The sexuality of Western artists. Well, that got your attention, didn’t it? Actually I was thinking about Deleuzeguattarian thought, specifically the concept of “lines of flight” which is a way of finding the pre-existing fractures and layers in hierarchical systems and using them to escape to a more free, just and beautiful world.

First we’d better settle the gender issue. Yes, cowboy artists can be female and, yes, they can be sexual and, yes, they can be same-sex lovers and, yes, they can be promiscuous or opportunistic or you-label-it. At this moment some people will be shaking with terror that I might name names. I’m thinking about it. But the females can be dismissed because NOBODY CARES. Unless we’re talking Emily Carr or Georgia O’Keefe, both of whom minded their own business. Most of the time. People have their weak moments. The other factor is that as soon as a woman artist shows signs of sexuality -- conventional or not -- she is likely to be re-assigned OUT of the cowboy artist remuda.

So now the guys. “Brokeback Mountain” has not reached the Western atelier and gallery and Annie Proulx has left the West. Still, after fifty years hanging around the corrals and chutes, I’ve picked up a few observations. And so have others. I note this paragaph from an article in “Big Sky Journal” Summer 2003 by Scott McMillion writing about Floyd DeWitt, a tough, reclusive, visionary sculptor (married with daughter).

“A rodeo bull obviously qualifies as Western art, as does some of his other work. But Floyd likes to pop bubbles. Witness the piece that he calls “PRCA (Professional Rodeo Cowboys Association) Cowboy, but one I always think of as the gay caballero. This is a dude [sic] so fey you can almost hear his affected lisp. Floyd says he’s a monument to the rednecks and wastrels who gave him bum advice back in Wolf Point, who told him to quit school and go bust horses.”

So DeWitt is not being friendly, and he has squarehead misconceptions about gays, but at least he knows the category exists. Being gay is defined in Montana small towns as being weak, a loser. Therefore, even the kind of big masculine hairy males that are called “bears” in certain San Francisco circles would find it bad strategy to be defined as “gay” if they lived here. Being invisible is worse than being stigmatized and DeWitt knows it, having spent a few invisible years.

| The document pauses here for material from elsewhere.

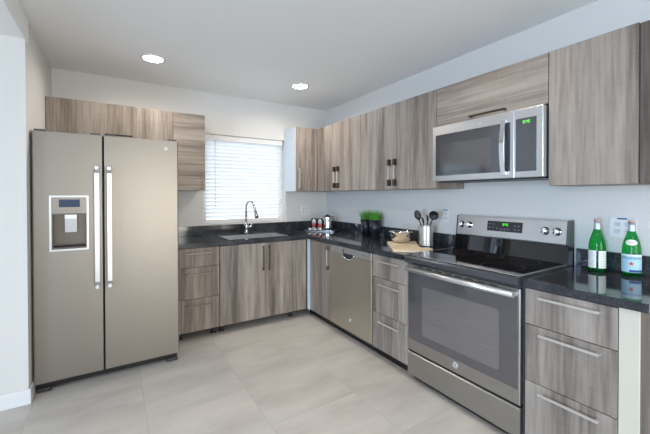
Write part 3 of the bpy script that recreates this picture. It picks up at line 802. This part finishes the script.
# ------------------------------------------------------------------ utensil crock and utensils
cx, cy = -.150, -1.862
t = thing('utensil_crock', 'ribbed stainless steel utensil holder beside the cutting board', 'utensil holder', (cx, cy, CT))
K = 1.05
prof = [(0, .001), (.056, .001), (.058, .004)]
for k in range(14):
    z = .012+k*.0115; prof += [(.058, z), (.0550, z+.004), (.058, z+.008)]
prof += [(.058, .172), (.060, .176), (.057, .177), (.055, .172), (.055, .006), (0, .005)]
B().lathe([(a*K, b) for a, b in prof], cx, cy, CT, 40).build('holder', M['steel'], t)
def utensil(name, label, cat, bxy, txy, ztop, head):
    t = thing(name, label, cat, (bxy[0], bxy[1], CT+.012), 'black utensils in the steel holder')
    a = Vector((bxy[0], bxy[1], CT+.012)); e = Vector((txy[0], txy[1], ztop)); b = B()
    n = 8; pts = [a.lerp(e, k/n) for k in range(n+1)]
    b.tube(pts, [.0068-.002*k/n for k in range(n+1)], 8).build('handle', M['black'], t)
    d = (e-a).normalized(); view = Vector((-.75, -.62, .1)); side = d.cross(view).normalized(); nrm = side.cross(d).normalized()
    rot = Matrix((side, d, nrm)).transposed().to_4x4()
    b = B(); t_ = bmesh.new()
    if head in ('spoon', 'ladle'):
        bmesh.ops.create_uvsphere(t_, u_segments=24, v_segments=12, radius=1)
        hw, hl, dp = ((.029, .046, .008) if head == 'spoon' else (.040, .040, .022))
        for v in t_.verts:
            z = v.co.z
            v.co = Vector((v.co.x*hw, v.co.y*hl, (-abs(z)*dp if z < 0 else -z*dp*.75)))
        for f in t_.faces: f.smooth = True
        b._merge(t_, Matrix.Translation(e+d*hl*.9) @ rot)
    else:
        t_.free()
        pts = [e, e+d*.02+side*.002, e+d*.045+side*.001, e+d*.06-side*.006]
        b.tube(pts, [.0045, .009, .009, .003], 10)
    b.build('head', M['black'], t)
    if head == 'spoon':
        b = B()
        for q in (-.010, 0, .010):
            c = e+d*.036+side*q+nrm*.0005
            b.tube([c-d*.016, c+d*.016], .0022, 6)
        b.build('slot', M['btn'], t)
# screen-right along the run is -y
utensil('slotted_spoon', 'black slotted spoon leaning left in the steel utensil holder', 'spoon', (cx-.005, cy-.02, 0), (cx-.015, cy+.062, 0), CT+.222, 'spoon')
utensil('kitchen_tool', 'short black tool handle, left of the two middle ones in the holder', 'utensil', (cx+.01, cy-.01, 0), (cx-.0, cy+.026, 0), CT+.185, 'tool')
utensil('kitchen_tool', 'black tool handle, right of the two middle ones in the holder', 'utensil', (cx+.02, cy+.0, 0), (cx+.01, cy-.008, 0), CT+.205, 'tool')
utensil('ladle', 'black ladle leaning right in the steel utensil holder', 'ladle', (cx, cy+.02, 0), (cx-.01, cy-.078, 0), CT+.232, 'ladle')

# ------------------------------------------------------------------ corner tray
TX, TY = -.285, -.345
ta = math.atan2(-.571+.244, -.16+.456)
def tl(a, b_): return (TX + a*math.cos(ta) - b_*math.sin(ta), TY + a*math.sin(ta) + b_*math.cos(ta))
t = thing('serving_tray', 'shiny metal tray in the worktop corner holding glasses and kettle', 'tray', (TX, TY, CT))
def rr_poly(hw, hh, r):
    return [tl(a, b_) for a, b_ in rrect(-hw, hw, -hh, hh, r)]
B().prism(rr_poly(.195, .100, .03), CT+.001, CT+.005).build('base', M['tray'], t)
b = B(); pp = rr_poly(.196, .101, .03); b.tube([(p[0], p[1], CT+.012) for p in pp]+[(pp[0][0], pp[0][1], CT+.012)], .005, 8, cap=False)
b.build('rim', M['tray'], t)
def jar(a, b_, label):
    x, y = tl(a, b_); z = CT+.0055
    t = thing('drinking_glass', label, 'glass', (x, y, z), 'glasses with red labels on the tray')
    B().lathe([(0, 0), (.026, 0), (.036, .145), (.0345, .145), (.0245, .005), (0, .005)], x, y, z, 28).build('glass', M['glass'], t)
    B().lathe([(0, .006), (.0235, .006), (.0255, .034), (0, .035)], x, y, z, 24).build('pale_filling', M['paper'], t, label='white filling')
    B().lathe([(0, .036), (.0255, .036), (.0275, .082), (0, .084)], x, y, z, 24).build('red_filling', M['red'], t, label='red filling')
    B().lathe([(0, .086), (.0275, .086), (.022, .115), (.012, .128), (0, .130)], x, y, z, 24).build('napkin', M['paper'], t)
jar(-.100, .022, 'glass with red and white filling on the tray, the left one')
jar(-.022, .018, 'glass with red and white filling on the tray, next to the kettle')
x, y = tl(.078, .012); z = CT+.0055
t = thing('kettle', 'stainless steel carafe kettle with black lid on the corner tray', 'kettle', (x, y, z))
B().lathe([(0, 0), (.050, 0), (.052, .004), (.051, .055), (.044, .125), (.037, .160), (.038, .170), (0, .170)], x, y, z, 32).build('body', M['chrome'], t)
B().lathe([(0, .1705), (.038, .1705), (.036, .184), (.012, .190), (.010, .200), (0, .202)], x, y, z, 24).build('lid', M['black'], t)
hd = Vector((math.cos(ta), math.sin(ta), 0)); c0 = Vector((x, y, z))
B().tube([c0+hd*.036+Vector((0, 0, .165)), c0+hd*.066+Vector((0, 0, .172)), c0+hd*.074+Vector((0, 0, .14)), c0+hd*.070+Vector((0, 0, .07)), c0+hd*.045+Vector((0, 0, .045))], .006, 10).build('handle', M['black'], t)
B().tube([c0-hd*.032+Vector((0, 0, .155)), c0-hd*.046+Vector((0, 0, .168)), c0-hd*.054+Vector((0, 0, .176))], [.012, .008, .005], 10).build('spout', M['chrome'], t)
for i, (a, b_, lb) in enumerate(((-.125, -.055, 'small steel cup at the front left of the corner tray'), (-.055, -.062, 'small steel cup at the front middle of the corner tray'), (.005, -.060, 'small steel cup in front of the kettle on the tray'))):
    x, y = tl(a, b_)
    o = B().lathe([(0, 0), (.020, 0), (.026, .034), (.024, .034), (.018, .003), (0, .003)], x, y, CT+.0055, 20).build('steel_cup', M['chrome'], loc=(x, y, CT+.0055))
    meta(o, lb, 'cup', 'small steel cups on the tray')

# ------------------------------------------------------------------ bottles
def wrap(b, cx, cy, r, a0, a1, z0, z1, n=16, th=.0005):
    t_ = bmesh.new(); inn = []; out = []
    for i in range(n+1):
        a = a0+(a1-a0)*i/n
        for lst, rr in ((inn, r), (out, r+th)):
            lst.append((t_.verts.new((cx+rr*math.cos(a), cy+rr*math.sin(a), z0)), t_.verts.new((cx+rr*math.cos(a), cy+rr*math.sin(a), z1))))
    for i in range(n):
        t_.faces.new((out[i][0], out[i+1][0], out[i+1][1], out[i][1])); t_.faces.new((inn[i][0], inn[i][1], inn[i+1][1], inn[i+1][0]))
        t_.faces.new((inn[i][0], inn[i+1][0], out[i+1][0], out[i][0])); t_.faces.new((inn[i][1], out[i][1], out[i+1][1], inn[i+1][1]))
    t_.faces.new((inn[0][0], out[0][0], out[0][1], inn[0][1])); t_.faces.new((inn[n][0], inn[n][1], out[n][1], out[n][0]))
    for f in t_.faces: f.smooth = False
    b._merge(t_); return b
def wrap_text(txt, size, cx, cy, r, ac, zc, stretch=1.0):
    t_ = text_bm(txt, size, .0003); b = B()
    for v in t_.verts:
        a = ac + v.co.x*stretch/r; rr = r+.0007+v.co.z
        v.co = Vector((cx+rr*math.cos(a), cy+rr*math.sin(a), zc+v.co.y))
    b._merge(t_); return b
def bottle(x, y, label, front_):
    t = thing('green_bottle', label, 'bottle', (x, y, CT), 'green glass water bottles')
    R_ = .0405
    prof = [(0, .003), (.030, .001), (.038, .003), (R_, .010), (R_, .130), (.0395, .150), (.034, .180), (.026, .207), (.0185, .232), (.0150, .250), (.0140, .268), (.0140, .284), (0, .284)]
    B().lathe(prof, x, y, CT+.0003, 40).build('glass_body', M['bottle'], t)
    B().lathe([(.0160, .238), (.0150, .252), (.0146, .268), (.0146, .2845), (.0150, .2845), (.0154, .268), (.0160, .252), (.0172, .238)], x, y, CT, 28, cap=False).build('neck_foil', M['foil'], t)
    B().lathe([(0, .2848), (.0155, .2848), (.0155, .292), (.0145, .296), (0, .296)], x, y, CT, 28).build('cap', M['orange'], t)
    ac = math.atan2(CAM['y']-y, CAM['x']-x)     # the label faces the room
    if front_:
        lb = wrap(B(), x, y, R_+.0002, ac-1.55, ac+1.55, CT+.022, CT+.118, 28).build('label', M['bluep'], t, label='pale blue front label')
        wrap(B(), x, y, R_+.0009, ac-1.5, ac+1.5, CT+.108, CT+.116, 28).build('label_band', M['paper'], lb)
        wrap(B(), x, y, R_+.0009, ac-.2, ac+1.5, CT+.024, CT+.036, 20).build('label_band', M['blueink'], lb)
        wrap_text('S.PELLEGRINO', .0185, x, y, R_, ac, CT+.097, .78).build('brand_lettering', M['blueink'], lb)
        st = []
        for k in range(10):
            a = PI/2+PI*k/5; rr = .012 if k % 2 == 0 else .0062; st.append((rr*math.cos(a), rr*math.sin(a)))
        t_ = bmesh.new(); f_ = [t_.verts.new((p[0], p[1], 0)) for p in st]; ctr = t_.verts.new((0, 0, 0))
        for k in range(10): t_.faces.new((ctr, f_[k], f_[(k+1) % 10]))
        for v in t_.verts: a = ac+v.co.x/R_; v.co = Vector((x+(R_+.0012)*math.cos(a), y+(R_+.0012)*math.sin(a), CT+.068+v.co.y))
        b = B(); b._merge(t_); b.build('star', M['redink'], lb, label='red star')
        # oval shoulder label
        t_ = bmesh.new(); ring = [t_.verts.new((.024*math.cos(2*PI*k/28), .0155*math.sin(2*PI*k/28), 0)) for k in range(28)]; ctr = t_.verts.new((0, 0, 0))
        for k in range(28): t_.faces.new((ctr, ring[k], ring[(k+1) % 28]))
        def shoulder(v, extra):
            zz = .181+v.y; rr = (.034+(.181-zz)*.28) if zz < .181 else (.034-(zz-.181)*.30)
            a = ac+v.x/.034; return Vector((x+(rr+extra)*math.cos(a), y+(rr+extra)*math.sin(a), CT+zz))
        for v in t_.verts: v.co = shoulder(v.co.copy(), .0022)
        b = B(); b._merge(t_); ov = b.build('neck_label', M['paper'], t, label='white oval shoulder label')
        t_ = text_bm('S.PELLEGRINO', .0062, .0002)
        for v in t_.verts: v.co = shoulder(v.co.copy(), .0030)
        b = B(); b._merge(t_); b.build('lettering', M['redink'], ov)
    else:
        l1 = wrap(B(), x, y, R_+.0002, ac-1.35, ac-.10, CT+.022, CT+.120, 16).build('label', M['paper'], t, label='white back label')
        l2 = wrap(B(), x, y, R_+.0002, ac+.16, ac+1.35, CT+.022, CT+.120, 16).build('label', M['paper'], t, label='white back label')
        for l, a0, a1 in ((l1, ac-1.2, ac-.25), (l2, ac+.28, ac+1.2)):
            b = B()
            for k in range(9): wrap(b, x, y, R_+.0009, a0, a1-(k % 3)*.1, CT+.032+k*.0095, CT+.0335+k*.0095, 8, .0002)
            b.build('fine_print', M['socket'], l)
bottle(-.090, -3.056, 'green glass bottle with split white back labels, nearer the range', False)
bottle(-.066, -3.200, 'green glass bottle with pale blue label and red star, nearer the counter end', True)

Now I have to stop to say that I’m in a position (ahem -- “was”, actually) to testify that Bob Scriver desired women -- lots of them. Whether he related to men in that way is outside any knowledge I have, except that I recognized quite a few floater men who showed up and stayed around for a while because they were clearly attracted to Bob. (They liked bears.) They ignored me. One worked in the shop for a few weeks. One was a photographer who slept on our sofa and told us all about his mother. More than a few were traders with art works in the trunks of their cars. There was a pedophile author who hung around for a while, but he only wanted to use our phone. If we’d understood his predilections, he would have left in an ambulance. And then there were lawyers. One or more were very fine artists. If you cruise the dealer rooms during the March Great Falls auctions, you’ll be able to find some, often men of dignity and perception. Sometimes not.

It’s tough to live with an artist, whatever the orientation of their desire, and often it is only rich or charismatic artists who attract lovers in any committed way. But I would suggest that there is a portion of the infrastructure of Western Art that is definitively gay in a way of its own: aesthetically, commercially, and as a point of focus in a floating world, especially in this era of auction-based art rendezvousing involving hotels. “Nomadism,” would the Deleuzeguattarian theorists say. For some it is the chance encounters, the planned-but-brief reunions, and the uncertain future that is the essence of relationship. But for others it is the secret knowledge, the coded signals, the sense of being the ones who know, that is the reward and this melds very well with being an art dealer. Hotbeds for wheeling and dealing. They often strike up arrangements with stylish or motherly women, rather like Parisian couturiers with their muses. Someone to hold the fort.

Secret bonds created in one context can affect another, the way an unseen rock in a stream creates patterns in the water. Funding, exhibits, contacts, agents, patrons, written comment and galleries affect the lives (which means the works) of artists of all kinds. It was as true for Leonardo, Michelangelo and Caravaggio as it is today.

“Nomadism” is a source and result of what Deleuzeguattari call “lines of flight,” points of entry for new ideas that break up old orders. It has been proposed that Jesus made a long trip to India and brought back some of his revolutionary ideas (like compassion) to a relentless Roman Empire. Less controversially, Marco Polo was the bee who pollenated east with west and vice versa. We have all been startled by the migration of fine Chinese artists into the Western art scene, partly mediated by their portraits of the still pre-industrial people of western China, Mongolia. Before that it was the migration of the slick magazine short story illustrators out of Connecticut to fine art easel studios in Texas or Arizona. They brought rich technique to hackneyed subjects.

It may be time to open up Western art by introducing -- or rather, revealing -- the gay infrastructure and connections. I’m NOT talking about images of cowboys making love. I AM talking about a new sensibility, a new awareness. a new place for everyone. The life of the single traveling man can be very lonely, but it can also be rich with insight. We have too many repetitions of work that has already been done, not enough discussion of the true nature of people sharing a vast windswept, arid region of the planet full of endangered wild species and transplanted domestic animals. We seem unable to leave the 19th century.

1 comment:

Art Durkee said...

A piece of my (homoerotic) visual art was in a show in Minneapolis in 2004; the show was called "Skin," and was a themed group show probably not unlike some of the themed Western art shows you talk about.

In that same show was a gorgeous oil painting by a man of his Native American lover, a nude backside of a man overlooking a canyon somewhere probably in AZ. It was an incredibly sensual image, and I wish I could have afforded to buy it.

In my experience as a gay artist, there isn't a single artistic genre (from Broadway to San Francisco) that isn't supported by gay men, who are often the fans who do the work, who are often the artists who have new ideas, innovative ideas, and the fortitude to make a difference. Broadway for one would collapse with its gay men. If Western art was similarly so dependent on its hidden gays, I wouldn't be surprised.